To curry favor with the White House, some have taken to the airwaves or op-ed pages to praise Trump’s decision on the Iran nuclear deal, his cruise missile strikes on Syria, and his upcoming nuclear negotiations with North Korea.
Others feel they have been tarred unfairly.
“There were 122 people with a wide range of views on that letter, but now we’re all painted with the same brush,” said Kroenig, the Georgetown University professor.
Two sources close to the administration said several of these erstwhile Never Trumpers have been tentatively contacted by the White House for possible State Department jobs. But others are skeptical that Pompeo will be ready to advocate for them given Trump’s response in similar cases.

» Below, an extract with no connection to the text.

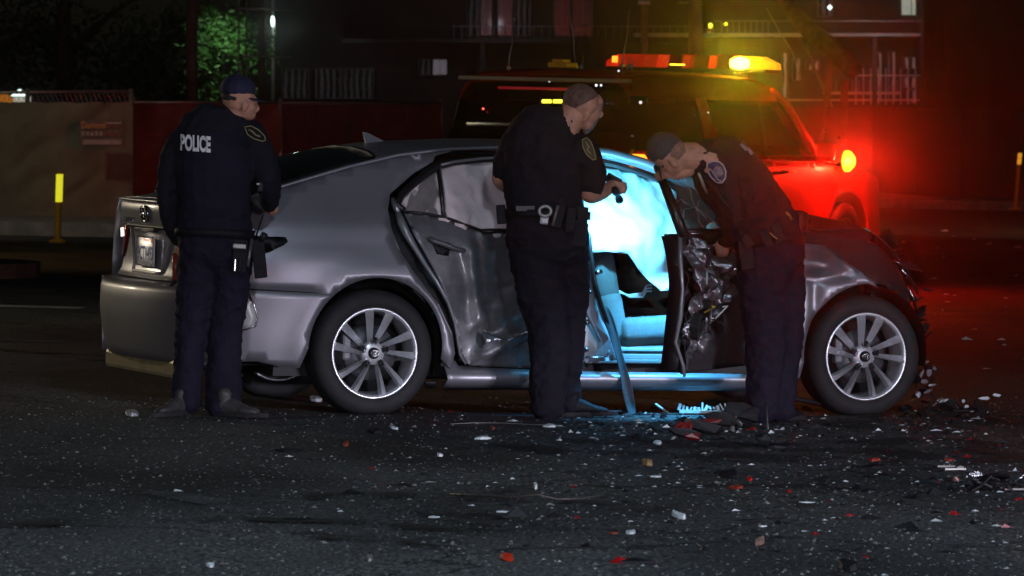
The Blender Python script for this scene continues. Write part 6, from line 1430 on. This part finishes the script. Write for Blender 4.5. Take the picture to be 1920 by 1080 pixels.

In April of this year, Vice President Mike Pence tapped Jon Lerner to be his national security advisor but withdrew his name after Trump expressed outrage over his appointment. Lerner, a Republican pollster who advises United Nations Ambassador Nikki Haley, organized attack ads against Trump during the 2016 campaign.
“Pompeo and Bolton know this is a problem,” said one Republican foreign-policy expert with close ties to the administration. “They would prefer to have the best people, but whether they’re willing to go to Trump and make the case is another question.”